The Weekly Ringer

The University of Mary Washington Student Newspaper

UMW NAACP chapter marches on Washington for 60th anniversary of M.L.K. Jr.’s “I Have a Dream” speech

3 min read
A woman holding a sign, a man holding a microphone, and a child holding the woman's hand while standing on the National Mall

Attendees gather on National Mall | Photo Courtesy of Kaylah Lightfoot


Staff Writer

On Saturday, Aug. 26, members of the NAACP chapter at UMW traveled to Washington, D.C. for the 60th anniversary of the March on Washington. Despite it being UMW’s move-in day, many club leaders and members joined thousands of others to gather around the Lincoln Memorial to celebrate and reflect upon the 60 years that have passed since the original address was given in 1963.

“The general atmosphere was one of revival—it was hundreds of groups bringing positive, nationwide energy and hope,” said junior Kaylah Lightfoot, a political science major and secretary of NAACP at UMW.
According to the NAACP, who organized the event, the march was intended to be an extension of the original speech. Tens of thousands of people gathered for the march that featured a diverse, high-profile group of speakers that included many women, which was a stark contrast to the original march where only one woman spoke.

An official statement on the NAACP website said, “Our march will be a continuation, not commemoration, of Dr. Martin Luther King, Jr’s work, the event will bring together global civil rights leaders and partner organizations from across the country to evaluate the progress made to achieve Dr. King’s dream while continuing to highlight the work still needed to bring about peace, justice, and equity in the world.”
At the march, a variety of individuals spoke on topics that reflected their numerous experiences and opinions that fell in line with Dr. King’s speech. House Assistant Democratic Leader James Clyburn (D-S.C.) and Democratic Leader Hakeem Jeffries (D-N.Y.) advocated for federal voting protections, David Hogg, a Parkland school shooting survivor, called for younger individuals to run for office to fight gun violence and comedian and actor Sacha Baron Cohen called for an end to antisemitism.

Among those who spoke was Andrew Young Jr., one of the last living attendees of the original march and a civil rights pioneer. He reflected on the progress made since 1963, and he encouraged people to pay attention to the progress that has been made over the years rather than focus on all of the wrongs in the past.

NAACP at UMW Club President Diana Guzman shared similar sentiments while making note of the progress that is still to be made.

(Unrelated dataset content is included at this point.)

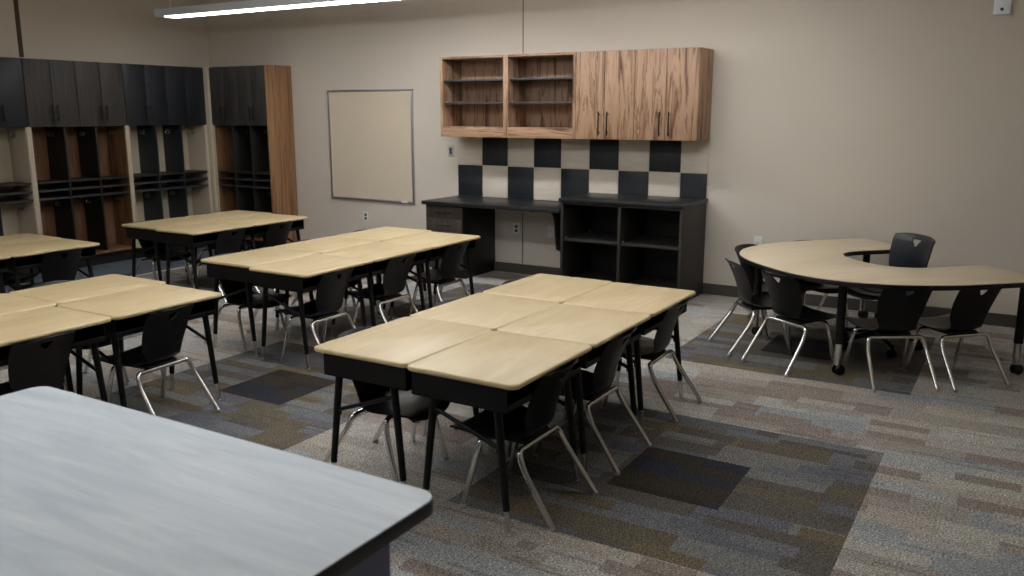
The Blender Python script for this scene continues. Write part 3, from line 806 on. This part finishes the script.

“There is just so much hate in the Supreme Court. The main focus of our organization is to be focused on anti-hate outreach; we have retired veterans that are partnered with the NAACP. Let’s not forget the overall message of ‘I Have a Dream,’” she said.

The NAACP chapter at UMW aims to spread awareness for the same social justice issues that Dr. King first discussed 60 years ago, and they’re driven by the primary goal of spreading love.

“It’s not as much about pushing any political agenda, it’s more just a radical movement against all the hate that’s happening out there in the world today,” said Khadija Kamrah, a junior nursing major and member of NAACP at UMW.